The point about these German ETFs is that there are generally smaller than their US counterparts. Many investors outside the Eurozone prefers a pan-European approach when investing in the region. For example, the Vanguard FTSE Europe (US:VGK) has about $18 billion in AUM – about 10x largest than the German-focussed ETF (EWG). Another is the $8-billion iShares MSCI Europe ETF (US: EZU).

Lastly, there is a suite of European single-country focussed ETFs in the US, including iShares MSCI Italy (US: EWI), iShares MSCI Belgium (US:EWK) or iShares MSCI France (US:EWQ).

DAX FAQs

You can’t trade the DAX index directly. Rather, you used financial proxies like financial futures to invest in the index. First, you must have an account with a recognised broker to buy and sell DAX futures and options. Second, your account must be sufficiently capitalised to trade the DAX.

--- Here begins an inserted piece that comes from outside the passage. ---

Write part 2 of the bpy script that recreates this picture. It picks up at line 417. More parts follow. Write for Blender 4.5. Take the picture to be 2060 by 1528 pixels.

The best way to invest in DAX is to buy shares of the DAX constituents. There are a few ways to do this. One, purchase shares directly with your stock broker, although you will have to watch for exchange rate movement, fees and tax. Two, buy exchange-traded funds (ETFs) that are invested in large-cap German stocks. Three, buy funds that research and hold German stocks.

DAX is a major German index and a popular global equity index. It is therefore very liquid. The best time to trade the index is when European markets are opened. DAX derives its value from changes in the share prices of the constituents. Liquidity is highest during the opening and closing hours of the local trading time (CET).

You need to have access to a broker which can transact DAX futures on your behalf. Moreover, if you’re outside the Eurozone, the broker needs to be able to hold a foreign currency account on your behalf. One such broker is Interactive Brokers. After depositing sufficient capital into the broker account, you can buy and sell DAX future contracts depending on your margin.

DAX is a blue-chip equity index that is derived from large-cap German stock traded on the Frankfurt stock exchange. Most traders used DAX derivatives to bet on the index. These derivatives are mostly traded on the Eurex exchange (Eurex.com).